Start EXTRACTED DATA

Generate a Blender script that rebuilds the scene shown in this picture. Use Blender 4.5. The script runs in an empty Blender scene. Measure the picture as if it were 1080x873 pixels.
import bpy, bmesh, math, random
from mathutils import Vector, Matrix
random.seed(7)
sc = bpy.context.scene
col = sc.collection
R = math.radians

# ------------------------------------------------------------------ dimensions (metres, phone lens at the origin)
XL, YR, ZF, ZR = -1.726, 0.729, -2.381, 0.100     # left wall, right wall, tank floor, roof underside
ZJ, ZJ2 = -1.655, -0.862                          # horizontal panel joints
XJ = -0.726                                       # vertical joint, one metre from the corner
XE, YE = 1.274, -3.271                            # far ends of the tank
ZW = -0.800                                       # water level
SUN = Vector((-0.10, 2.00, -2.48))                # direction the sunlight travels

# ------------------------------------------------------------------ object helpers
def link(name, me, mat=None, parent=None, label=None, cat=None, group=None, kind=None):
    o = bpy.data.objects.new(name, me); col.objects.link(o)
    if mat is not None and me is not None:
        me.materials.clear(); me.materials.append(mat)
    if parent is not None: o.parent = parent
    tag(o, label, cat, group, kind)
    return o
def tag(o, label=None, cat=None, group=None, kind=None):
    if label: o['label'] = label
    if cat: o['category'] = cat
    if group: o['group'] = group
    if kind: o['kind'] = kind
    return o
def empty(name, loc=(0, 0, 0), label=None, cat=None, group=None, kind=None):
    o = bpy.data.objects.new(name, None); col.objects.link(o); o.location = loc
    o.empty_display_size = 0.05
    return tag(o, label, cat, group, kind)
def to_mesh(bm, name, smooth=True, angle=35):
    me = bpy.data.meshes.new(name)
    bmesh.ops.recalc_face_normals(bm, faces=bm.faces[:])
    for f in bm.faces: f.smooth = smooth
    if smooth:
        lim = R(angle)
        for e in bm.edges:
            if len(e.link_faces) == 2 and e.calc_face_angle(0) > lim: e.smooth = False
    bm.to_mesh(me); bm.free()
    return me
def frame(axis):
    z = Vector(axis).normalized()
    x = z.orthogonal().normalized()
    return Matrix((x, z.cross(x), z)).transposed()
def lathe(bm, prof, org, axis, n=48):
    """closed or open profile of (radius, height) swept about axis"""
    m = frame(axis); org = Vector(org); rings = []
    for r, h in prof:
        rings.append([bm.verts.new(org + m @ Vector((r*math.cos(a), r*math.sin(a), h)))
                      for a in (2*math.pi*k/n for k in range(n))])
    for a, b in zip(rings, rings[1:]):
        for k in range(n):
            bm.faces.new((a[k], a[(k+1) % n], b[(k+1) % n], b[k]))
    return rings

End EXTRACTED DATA
Start EXTRACTED DATA

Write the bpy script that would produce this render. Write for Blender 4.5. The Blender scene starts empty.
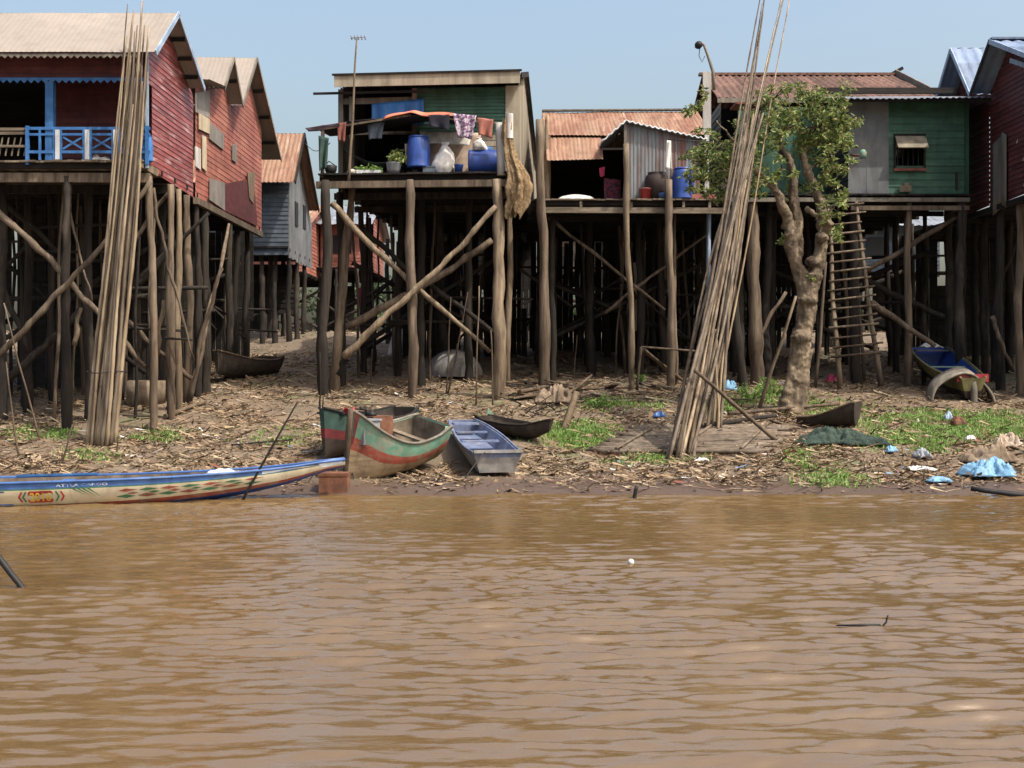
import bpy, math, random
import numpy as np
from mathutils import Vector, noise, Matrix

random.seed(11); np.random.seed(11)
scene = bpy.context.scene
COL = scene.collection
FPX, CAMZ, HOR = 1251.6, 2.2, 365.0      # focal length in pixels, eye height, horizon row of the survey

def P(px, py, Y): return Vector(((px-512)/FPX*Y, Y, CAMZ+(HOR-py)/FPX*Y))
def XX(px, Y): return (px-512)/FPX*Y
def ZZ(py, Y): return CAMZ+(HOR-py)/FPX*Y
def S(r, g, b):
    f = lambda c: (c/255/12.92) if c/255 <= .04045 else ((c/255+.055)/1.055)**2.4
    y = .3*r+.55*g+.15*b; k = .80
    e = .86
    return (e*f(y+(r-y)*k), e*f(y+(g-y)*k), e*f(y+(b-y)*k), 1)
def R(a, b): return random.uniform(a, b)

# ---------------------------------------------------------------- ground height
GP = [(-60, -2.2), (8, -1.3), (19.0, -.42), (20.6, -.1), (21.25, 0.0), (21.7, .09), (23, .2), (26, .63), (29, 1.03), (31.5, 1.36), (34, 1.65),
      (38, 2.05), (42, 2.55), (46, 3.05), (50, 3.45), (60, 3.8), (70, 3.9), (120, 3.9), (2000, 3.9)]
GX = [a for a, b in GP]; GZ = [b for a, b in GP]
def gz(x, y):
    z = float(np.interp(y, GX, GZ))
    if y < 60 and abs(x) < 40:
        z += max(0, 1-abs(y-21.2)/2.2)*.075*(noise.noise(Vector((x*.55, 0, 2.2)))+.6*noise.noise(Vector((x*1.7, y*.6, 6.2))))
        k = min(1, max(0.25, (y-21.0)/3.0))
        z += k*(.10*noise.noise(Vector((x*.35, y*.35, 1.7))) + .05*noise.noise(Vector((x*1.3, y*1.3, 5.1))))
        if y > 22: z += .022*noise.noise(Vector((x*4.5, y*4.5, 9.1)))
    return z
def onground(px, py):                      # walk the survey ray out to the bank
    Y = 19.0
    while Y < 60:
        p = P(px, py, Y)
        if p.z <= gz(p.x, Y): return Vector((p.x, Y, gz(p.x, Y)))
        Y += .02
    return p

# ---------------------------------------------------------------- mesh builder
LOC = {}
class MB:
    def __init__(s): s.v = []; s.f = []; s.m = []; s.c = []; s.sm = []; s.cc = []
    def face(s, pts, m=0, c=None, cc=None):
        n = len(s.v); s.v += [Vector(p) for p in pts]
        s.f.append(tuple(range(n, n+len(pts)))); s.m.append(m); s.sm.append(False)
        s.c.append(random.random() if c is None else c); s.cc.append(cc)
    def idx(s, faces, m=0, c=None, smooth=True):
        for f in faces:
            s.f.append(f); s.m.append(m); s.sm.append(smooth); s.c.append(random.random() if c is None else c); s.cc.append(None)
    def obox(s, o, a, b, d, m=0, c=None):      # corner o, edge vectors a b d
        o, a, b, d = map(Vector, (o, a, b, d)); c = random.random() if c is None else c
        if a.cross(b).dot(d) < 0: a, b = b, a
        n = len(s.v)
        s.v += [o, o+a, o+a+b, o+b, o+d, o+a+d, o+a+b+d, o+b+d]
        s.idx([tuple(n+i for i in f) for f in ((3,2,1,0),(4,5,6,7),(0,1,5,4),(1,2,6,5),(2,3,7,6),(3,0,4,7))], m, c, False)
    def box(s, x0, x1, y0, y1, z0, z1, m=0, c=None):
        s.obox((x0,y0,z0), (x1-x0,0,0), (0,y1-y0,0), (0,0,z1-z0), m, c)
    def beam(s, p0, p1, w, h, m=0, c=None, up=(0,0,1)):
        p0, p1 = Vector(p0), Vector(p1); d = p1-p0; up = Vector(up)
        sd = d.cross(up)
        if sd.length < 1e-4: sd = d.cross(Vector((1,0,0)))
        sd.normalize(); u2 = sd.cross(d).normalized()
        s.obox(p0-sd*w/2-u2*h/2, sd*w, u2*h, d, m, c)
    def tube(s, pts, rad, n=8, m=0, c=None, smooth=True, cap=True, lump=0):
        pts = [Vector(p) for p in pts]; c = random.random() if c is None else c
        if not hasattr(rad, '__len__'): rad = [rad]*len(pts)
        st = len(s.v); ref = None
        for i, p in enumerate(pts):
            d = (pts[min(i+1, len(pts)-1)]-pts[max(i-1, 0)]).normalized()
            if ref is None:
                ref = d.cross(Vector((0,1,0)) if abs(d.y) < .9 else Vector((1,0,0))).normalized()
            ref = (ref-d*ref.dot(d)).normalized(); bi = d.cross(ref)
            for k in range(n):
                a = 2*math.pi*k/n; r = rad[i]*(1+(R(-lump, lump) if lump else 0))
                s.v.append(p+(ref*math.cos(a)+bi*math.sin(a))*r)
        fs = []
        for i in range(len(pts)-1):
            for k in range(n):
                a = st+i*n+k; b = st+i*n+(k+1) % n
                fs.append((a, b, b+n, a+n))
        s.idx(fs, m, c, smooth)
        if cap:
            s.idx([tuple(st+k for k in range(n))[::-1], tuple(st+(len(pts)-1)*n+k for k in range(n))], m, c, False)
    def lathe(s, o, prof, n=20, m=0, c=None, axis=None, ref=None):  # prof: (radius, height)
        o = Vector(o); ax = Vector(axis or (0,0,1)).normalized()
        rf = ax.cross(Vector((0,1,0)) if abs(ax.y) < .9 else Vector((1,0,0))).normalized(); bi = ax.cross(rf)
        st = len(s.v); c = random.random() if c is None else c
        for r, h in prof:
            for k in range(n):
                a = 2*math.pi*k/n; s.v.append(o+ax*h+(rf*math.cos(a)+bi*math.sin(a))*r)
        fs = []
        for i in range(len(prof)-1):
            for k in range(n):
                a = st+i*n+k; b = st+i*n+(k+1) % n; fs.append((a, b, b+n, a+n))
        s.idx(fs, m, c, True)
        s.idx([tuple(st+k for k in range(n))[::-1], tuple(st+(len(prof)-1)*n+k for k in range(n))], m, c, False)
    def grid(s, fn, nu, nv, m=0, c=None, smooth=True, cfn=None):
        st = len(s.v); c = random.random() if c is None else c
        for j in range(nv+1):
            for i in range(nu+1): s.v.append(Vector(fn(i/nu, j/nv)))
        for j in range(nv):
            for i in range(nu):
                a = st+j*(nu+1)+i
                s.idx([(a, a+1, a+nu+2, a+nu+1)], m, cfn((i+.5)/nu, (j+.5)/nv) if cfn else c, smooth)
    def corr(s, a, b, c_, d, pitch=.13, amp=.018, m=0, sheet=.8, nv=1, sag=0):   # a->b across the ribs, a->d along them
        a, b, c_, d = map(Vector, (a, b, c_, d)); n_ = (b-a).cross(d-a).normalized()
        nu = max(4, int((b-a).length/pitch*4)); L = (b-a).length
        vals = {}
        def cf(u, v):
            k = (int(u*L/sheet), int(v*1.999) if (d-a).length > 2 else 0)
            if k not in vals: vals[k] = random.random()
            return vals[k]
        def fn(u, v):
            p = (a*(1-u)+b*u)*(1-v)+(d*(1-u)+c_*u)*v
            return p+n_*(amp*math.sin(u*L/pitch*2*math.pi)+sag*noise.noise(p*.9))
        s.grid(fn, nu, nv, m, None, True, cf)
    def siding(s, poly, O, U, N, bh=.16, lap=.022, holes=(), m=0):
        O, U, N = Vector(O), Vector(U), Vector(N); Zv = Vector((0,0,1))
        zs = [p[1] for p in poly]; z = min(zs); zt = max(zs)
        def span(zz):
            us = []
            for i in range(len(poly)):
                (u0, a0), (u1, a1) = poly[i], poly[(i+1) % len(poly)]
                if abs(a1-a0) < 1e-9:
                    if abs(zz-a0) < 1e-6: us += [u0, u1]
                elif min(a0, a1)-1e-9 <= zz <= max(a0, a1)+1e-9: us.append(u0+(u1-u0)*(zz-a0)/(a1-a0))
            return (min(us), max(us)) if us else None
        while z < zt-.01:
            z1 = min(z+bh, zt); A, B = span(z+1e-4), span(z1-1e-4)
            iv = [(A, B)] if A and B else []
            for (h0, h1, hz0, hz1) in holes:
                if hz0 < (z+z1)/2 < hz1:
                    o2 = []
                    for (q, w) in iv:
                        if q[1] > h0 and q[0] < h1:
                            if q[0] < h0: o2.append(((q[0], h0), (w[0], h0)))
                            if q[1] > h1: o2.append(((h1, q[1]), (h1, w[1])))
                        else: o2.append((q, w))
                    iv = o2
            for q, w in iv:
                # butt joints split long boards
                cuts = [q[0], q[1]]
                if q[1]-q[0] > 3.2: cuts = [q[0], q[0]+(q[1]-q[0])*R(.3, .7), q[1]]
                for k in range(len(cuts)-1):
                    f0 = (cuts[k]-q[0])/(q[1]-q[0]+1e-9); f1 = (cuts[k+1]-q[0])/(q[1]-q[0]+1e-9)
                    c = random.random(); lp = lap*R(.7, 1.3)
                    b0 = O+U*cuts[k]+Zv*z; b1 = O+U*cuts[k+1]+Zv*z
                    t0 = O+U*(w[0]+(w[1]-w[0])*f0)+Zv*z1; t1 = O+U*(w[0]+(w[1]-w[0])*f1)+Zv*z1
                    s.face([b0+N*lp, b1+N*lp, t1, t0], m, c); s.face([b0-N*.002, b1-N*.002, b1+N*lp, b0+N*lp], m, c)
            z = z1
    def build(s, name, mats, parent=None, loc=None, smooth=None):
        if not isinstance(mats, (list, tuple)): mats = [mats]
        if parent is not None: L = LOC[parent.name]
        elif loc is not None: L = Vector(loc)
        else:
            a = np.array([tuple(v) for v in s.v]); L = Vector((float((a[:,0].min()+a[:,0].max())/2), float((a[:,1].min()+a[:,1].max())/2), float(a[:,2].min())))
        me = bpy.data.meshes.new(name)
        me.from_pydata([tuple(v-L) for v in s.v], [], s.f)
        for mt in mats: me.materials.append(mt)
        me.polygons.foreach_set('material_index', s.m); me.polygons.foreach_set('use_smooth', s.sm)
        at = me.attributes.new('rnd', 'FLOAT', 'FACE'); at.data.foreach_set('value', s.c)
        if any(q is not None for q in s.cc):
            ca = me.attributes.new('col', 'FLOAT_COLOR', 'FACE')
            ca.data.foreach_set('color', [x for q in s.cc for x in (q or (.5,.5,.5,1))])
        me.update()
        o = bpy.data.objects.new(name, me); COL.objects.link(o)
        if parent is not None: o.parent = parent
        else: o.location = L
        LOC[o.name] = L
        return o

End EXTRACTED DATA
Start EXTRACTED DATA

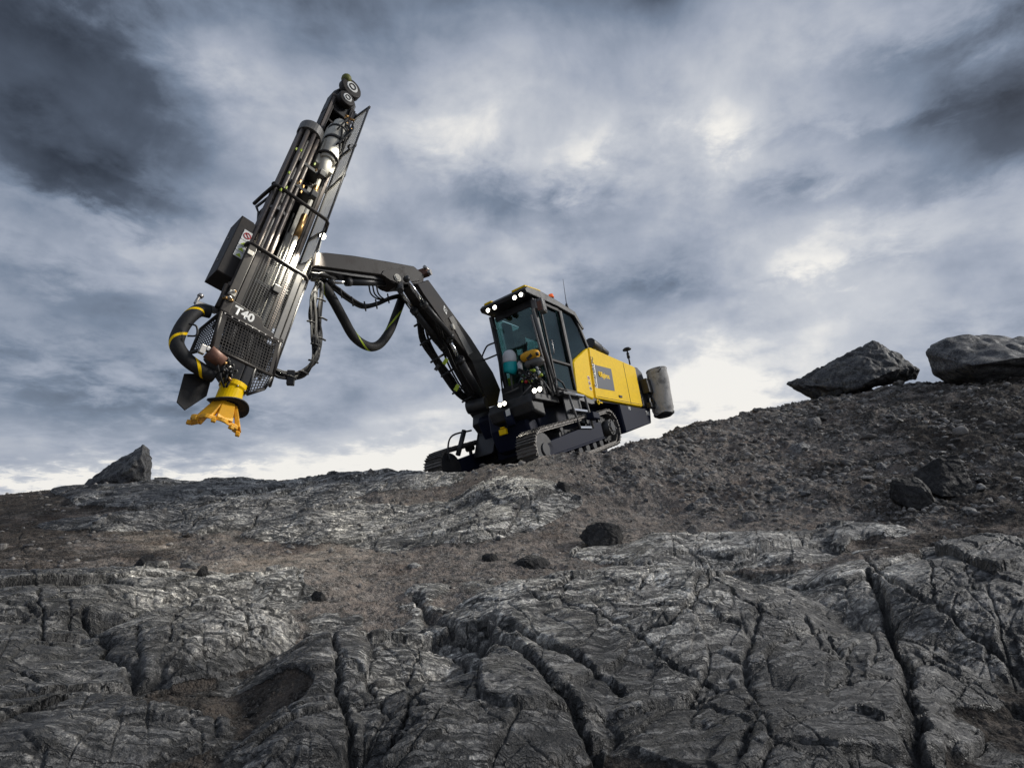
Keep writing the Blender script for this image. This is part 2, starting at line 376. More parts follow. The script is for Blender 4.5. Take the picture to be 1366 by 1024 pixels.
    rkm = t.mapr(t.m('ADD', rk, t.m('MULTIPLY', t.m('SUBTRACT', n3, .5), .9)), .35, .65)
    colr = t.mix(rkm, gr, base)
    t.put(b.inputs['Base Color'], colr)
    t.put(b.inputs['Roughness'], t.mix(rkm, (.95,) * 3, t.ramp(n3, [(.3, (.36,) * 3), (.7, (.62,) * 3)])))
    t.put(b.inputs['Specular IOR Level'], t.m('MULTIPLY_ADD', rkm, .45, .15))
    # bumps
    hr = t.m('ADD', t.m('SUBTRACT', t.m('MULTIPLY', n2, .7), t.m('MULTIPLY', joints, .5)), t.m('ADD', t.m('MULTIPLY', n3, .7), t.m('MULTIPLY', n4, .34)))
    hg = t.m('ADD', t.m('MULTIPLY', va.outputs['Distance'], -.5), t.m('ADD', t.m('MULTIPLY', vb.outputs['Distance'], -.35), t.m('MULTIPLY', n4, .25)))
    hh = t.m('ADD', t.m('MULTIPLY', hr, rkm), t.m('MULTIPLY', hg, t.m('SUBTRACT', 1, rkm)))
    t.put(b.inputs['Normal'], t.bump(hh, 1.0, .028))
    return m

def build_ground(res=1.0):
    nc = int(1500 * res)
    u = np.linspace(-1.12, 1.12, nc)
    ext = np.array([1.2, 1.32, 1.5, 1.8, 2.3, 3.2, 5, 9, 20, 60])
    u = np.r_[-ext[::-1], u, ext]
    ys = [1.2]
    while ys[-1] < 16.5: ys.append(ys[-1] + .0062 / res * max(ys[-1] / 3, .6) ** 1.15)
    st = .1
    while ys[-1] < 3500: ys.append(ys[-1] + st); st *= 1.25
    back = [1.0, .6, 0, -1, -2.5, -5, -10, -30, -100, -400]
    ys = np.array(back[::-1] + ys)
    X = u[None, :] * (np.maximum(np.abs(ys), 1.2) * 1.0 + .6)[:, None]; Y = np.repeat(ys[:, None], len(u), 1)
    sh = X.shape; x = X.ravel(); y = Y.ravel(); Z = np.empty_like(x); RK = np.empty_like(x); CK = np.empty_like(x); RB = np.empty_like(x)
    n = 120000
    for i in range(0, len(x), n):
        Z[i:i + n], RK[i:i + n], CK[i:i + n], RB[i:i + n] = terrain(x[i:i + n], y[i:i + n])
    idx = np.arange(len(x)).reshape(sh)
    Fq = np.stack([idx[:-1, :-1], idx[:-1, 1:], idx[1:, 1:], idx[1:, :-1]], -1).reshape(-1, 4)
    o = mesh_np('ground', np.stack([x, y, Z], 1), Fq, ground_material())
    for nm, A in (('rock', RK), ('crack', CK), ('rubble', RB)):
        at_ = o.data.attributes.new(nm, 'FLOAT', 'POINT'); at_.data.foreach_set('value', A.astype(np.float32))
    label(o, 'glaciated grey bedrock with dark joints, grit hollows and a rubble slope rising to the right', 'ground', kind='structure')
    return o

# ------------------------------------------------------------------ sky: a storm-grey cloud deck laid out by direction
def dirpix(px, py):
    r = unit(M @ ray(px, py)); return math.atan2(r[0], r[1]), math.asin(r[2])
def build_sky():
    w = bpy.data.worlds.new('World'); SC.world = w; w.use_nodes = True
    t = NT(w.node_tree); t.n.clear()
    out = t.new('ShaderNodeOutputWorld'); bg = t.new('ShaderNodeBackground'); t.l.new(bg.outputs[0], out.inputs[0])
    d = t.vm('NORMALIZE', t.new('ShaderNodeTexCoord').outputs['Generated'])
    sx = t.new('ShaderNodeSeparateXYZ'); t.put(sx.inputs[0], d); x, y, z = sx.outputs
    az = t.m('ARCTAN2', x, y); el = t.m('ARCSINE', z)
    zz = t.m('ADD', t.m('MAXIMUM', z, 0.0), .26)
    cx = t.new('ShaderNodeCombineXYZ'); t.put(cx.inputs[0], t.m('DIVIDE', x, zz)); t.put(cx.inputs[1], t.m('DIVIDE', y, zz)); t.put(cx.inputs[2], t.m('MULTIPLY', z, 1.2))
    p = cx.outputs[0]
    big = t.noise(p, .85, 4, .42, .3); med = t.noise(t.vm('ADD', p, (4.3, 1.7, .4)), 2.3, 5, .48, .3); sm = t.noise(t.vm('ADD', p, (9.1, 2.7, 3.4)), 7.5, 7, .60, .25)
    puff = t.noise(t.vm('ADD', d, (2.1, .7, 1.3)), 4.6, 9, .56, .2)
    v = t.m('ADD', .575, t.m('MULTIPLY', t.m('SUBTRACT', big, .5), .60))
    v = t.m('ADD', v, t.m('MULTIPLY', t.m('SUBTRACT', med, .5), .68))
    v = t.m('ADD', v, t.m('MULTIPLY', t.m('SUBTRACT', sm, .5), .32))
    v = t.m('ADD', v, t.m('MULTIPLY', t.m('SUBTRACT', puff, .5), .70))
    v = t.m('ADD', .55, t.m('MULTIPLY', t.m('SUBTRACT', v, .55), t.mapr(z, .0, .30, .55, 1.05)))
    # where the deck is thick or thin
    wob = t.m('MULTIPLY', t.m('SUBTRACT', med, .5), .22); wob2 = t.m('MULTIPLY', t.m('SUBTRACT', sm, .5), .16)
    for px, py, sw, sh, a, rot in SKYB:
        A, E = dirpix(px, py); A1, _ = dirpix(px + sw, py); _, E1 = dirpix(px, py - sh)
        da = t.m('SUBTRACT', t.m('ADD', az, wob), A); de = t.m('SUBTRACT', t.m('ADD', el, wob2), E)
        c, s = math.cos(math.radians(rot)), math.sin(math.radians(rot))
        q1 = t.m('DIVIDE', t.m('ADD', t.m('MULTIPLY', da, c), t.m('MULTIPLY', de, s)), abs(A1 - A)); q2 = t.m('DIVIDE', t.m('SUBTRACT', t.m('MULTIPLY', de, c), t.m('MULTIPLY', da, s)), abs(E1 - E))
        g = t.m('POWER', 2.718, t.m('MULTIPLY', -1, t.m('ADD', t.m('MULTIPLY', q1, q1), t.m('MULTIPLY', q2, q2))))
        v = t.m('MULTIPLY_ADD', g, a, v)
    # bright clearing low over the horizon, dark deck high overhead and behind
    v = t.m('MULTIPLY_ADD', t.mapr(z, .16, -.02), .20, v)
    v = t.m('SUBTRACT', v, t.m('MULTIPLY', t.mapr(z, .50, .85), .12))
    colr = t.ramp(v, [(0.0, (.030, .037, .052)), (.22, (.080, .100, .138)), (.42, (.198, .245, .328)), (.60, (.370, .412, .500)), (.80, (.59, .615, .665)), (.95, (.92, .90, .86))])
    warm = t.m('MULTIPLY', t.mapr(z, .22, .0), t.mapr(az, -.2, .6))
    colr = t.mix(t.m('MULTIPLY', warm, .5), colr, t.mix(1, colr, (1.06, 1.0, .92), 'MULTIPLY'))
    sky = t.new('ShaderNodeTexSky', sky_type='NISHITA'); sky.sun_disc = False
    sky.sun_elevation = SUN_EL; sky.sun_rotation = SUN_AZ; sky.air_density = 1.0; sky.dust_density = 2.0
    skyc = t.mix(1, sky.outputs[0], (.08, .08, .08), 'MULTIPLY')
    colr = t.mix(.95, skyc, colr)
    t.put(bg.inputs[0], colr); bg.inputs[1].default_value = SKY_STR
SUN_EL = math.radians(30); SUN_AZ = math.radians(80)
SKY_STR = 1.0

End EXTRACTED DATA

STATED EXERCISE: Copy out exactly the material that runs from the line with "Write the bpy" to the line with "def R(a, b): return random.uniform(a, b)", ends included, and leave the pictures behind.

WRITTEN SOLUTION:
Write the bpy script that would produce this render. Write for Blender 4.5. The Blender scene starts empty.
import bpy, math, random
import numpy as np
from mathutils import Vector, noise, Matrix

random.seed(11); np.random.seed(11)
scene = bpy.context.scene
COL = scene.collection
FPX, CAMZ, HOR = 1251.6, 2.2, 365.0      # focal length in pixels, eye height, horizon row of the survey

def P(px, py, Y): return Vector(((px-512)/FPX*Y, Y, CAMZ+(HOR-py)/FPX*Y))
def XX(px, Y): return (px-512)/FPX*Y
def ZZ(py, Y): return CAMZ+(HOR-py)/FPX*Y
def S(r, g, b):
    f = lambda c: (c/255/12.92) if c/255 <= .04045 else ((c/255+.055)/1.055)**2.4
    y = .3*r+.55*g+.15*b; k = .80
    e = .86
    return (e*f(y+(r-y)*k), e*f(y+(g-y)*k), e*f(y+(b-y)*k), 1)
def R(a, b): return random.uniform(a, b)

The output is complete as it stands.